If you caught her sold-out show at Vicar Street earlier this year, you’ll know just where Faith’s music can take you. She’s returning to Dublin this week to play in the fragrant settings of the Iveagh Gardens, and a musical magic-carpet ride is definitely on the cards. Faith is particularly excited about this coming gig, not only because it’s another chance to wow the Dublin fans but also because her support act is another of her all-time heroines, the disco diva Candi Staton.

"Mind-blowing or what? I've covered a song that she did called I 'd Rather Be an Old Man's Sweetheart than a Young Man's Fool,and I can't believe I'm going to meet her. I'm not even telling people she's supporting. I'm telling them it's a double bill."

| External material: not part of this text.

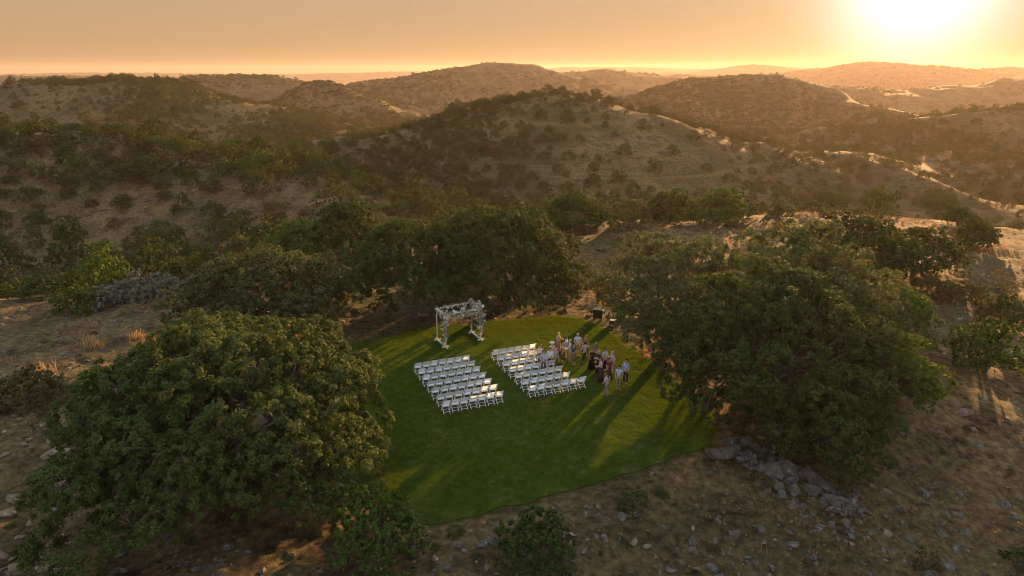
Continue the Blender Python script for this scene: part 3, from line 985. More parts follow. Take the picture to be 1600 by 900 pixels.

You can expect a few classy cover versions to be sprinkled among the set list. On her recent tour she has performed songs by Billie Holiday, Etta James and The Beatles. But the climax of her set will surely be her own New York, the hit single, which is getting a rerelease, in a new version featuring Ghostface Killah. So good they've released it twice.

The rest of Faith’s summer will be taken up with playing festivals and auditioning for movie parts, so those builders may have to wait a few weeks before she brings them another cuppa.

“I think I’m drawn to two types of film. One is that kind of fantastical, hyper-real, surreal fantasy with a dark edge, but then the other side of me really wants to challenge myself and play real human beings, and I think a lot of British actors that I admire do that quite well. I’m a massive fan of Timothy Spall and Julie Walters. I quite fancy playing everyday people, and doing stuff that moves you, about the human condition.”

And though she likes playing the glamour puss, Faith is determined that her own life remains nothing less than ordinary.

“I try as much as I can not to change the way that I live, because it’s important to me as a songwriter to try and keep as close to a normal existence as I can. Otherwise I wouldn’t be able to write songs that people relate to. That’s a difficult thing to balance, and I don’t think a lot of current pop stars or songwriters are particularly concerned about that, but I am. Apart from being recognised, my day-to-day life actually hasn’t changed all that much. I used to go to the same premieres and the same openings and the same parties, and blagged my way into everything. I laugh about it now with my friends: we’re still doing the same things, except there’s not that buzz of trying to blag in any more — we are on the guest list.”


Paloma Faith plays the Iveagh Gardens, Dublin, on Thursday.